Laura Junka-Aikio's keynote speech
We are thrilled to present an extraordinary lineup of keynote speakers for the 6th year Nordic Conference for Rural Research. These prominent researchers and innovators will share their unique insights, experiences, and visions. They will provide invaluable perspectives on the overall theme of the conference: New paths to sustainable transitions. Our keynote speakers bring a wealth of knowledge and expertise, offering fresh perspectives promising to inspire and challenge us and our way of thinking as we explore the future of Rural Research. Get ready to be inspired and motivated by some of the brightest minds in the field.
Decolonizing Arctic Geopolitics: Subaltern security dilemmas and the politics of rural land use in times of the green transition and militarization.
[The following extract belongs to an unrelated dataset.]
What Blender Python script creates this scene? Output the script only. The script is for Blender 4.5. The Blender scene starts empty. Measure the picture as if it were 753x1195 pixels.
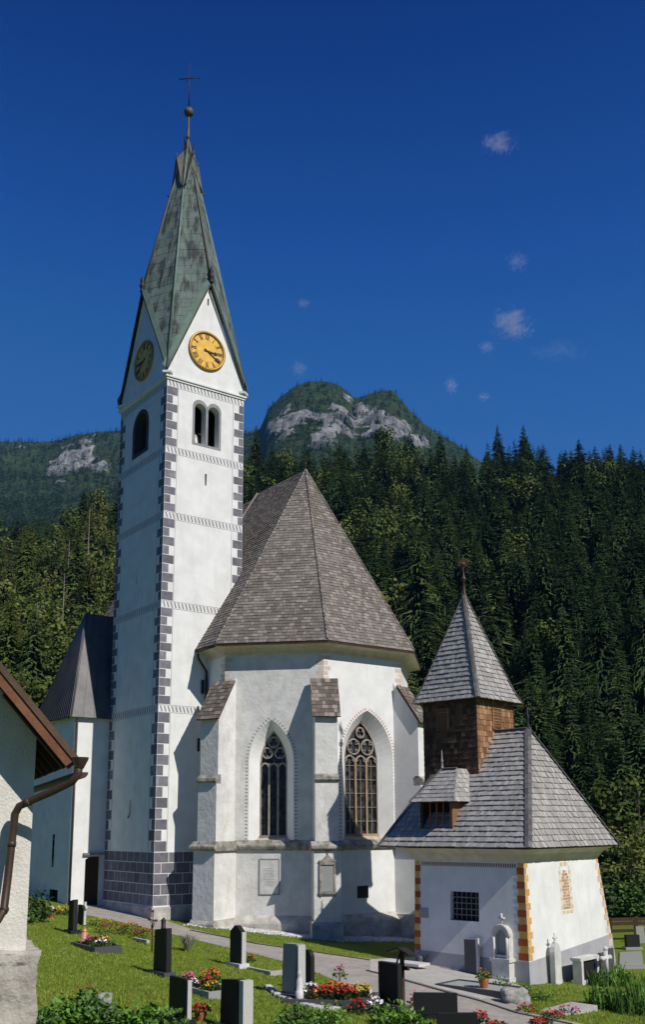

The recent rise of world political tensions will have a profound impact on Sápmi and the rural regions of Europe’s High North. While the climate change has been increasing the region’s susceptibility for economic, extractive, logistical and military exploitation already for some time, today land use and development in the region is reshaped also by new acute security and defense imaginaries, which are reflected in Sweden and Finland’s NATO memberships and in the new Nordic Defense Collaboration Agreements with the United States. In the new conjuncture, Sápmi or the Nordic Arctic region more broadly is imagined in increasingly colonial terms, as a vast and “empty” space that can secure not just national needs for security and natural resources, but also those of the EU and the West at large - whether in terms of the green transition, critical mineral self-sufficiency, or military build-up an international training for Arctic warfare. Although all of this may bring new investments and jobs to the region, it is also posing broad questions regarding whose needs, development and security are privileged, at what cost, and based on what kind of world views, epistemologies and visions of the future. In particular, as Arctic, EU and Nordic policies and debate focus more openly than before on traditional geopolitical concerns - hard security, military capabilities, infrastructure, and control of land and natural resources – regional governance and concrete territorial planning gets informed increasingly by strategies and interests that are defined in far-away centres of power, instead of being attuned to the concerns and visions of the local, rural and Indigenous societies and communities that are directly affected.
In this keynote speech, I address the new geopolitical situation from a decolonial perspective that centres especially Sámi concerns and experience. The aim of the speech is to bring attention to a variety of new questions and concerns that Indigenous and rural communities in Sápmi may face in the present conjuncture of the Arctic natural resource rush, the green transition, and militarization, and to outline a critical approach. Conceptualizing these challenges as subaltern security dilemmas, I argue that without concerted, conscious efforts to deconstruct hegemonic discourses on geopolitics and security building on local and Indigenous perspectives and experience, there is a high risk that the present era (which by the way is the only era in which we, people alive today, can have an impact) will significantly accelerate colonial structures, discourses and heritage in this region, this time through policies and practices that are justified in terms of national, EU and Western security.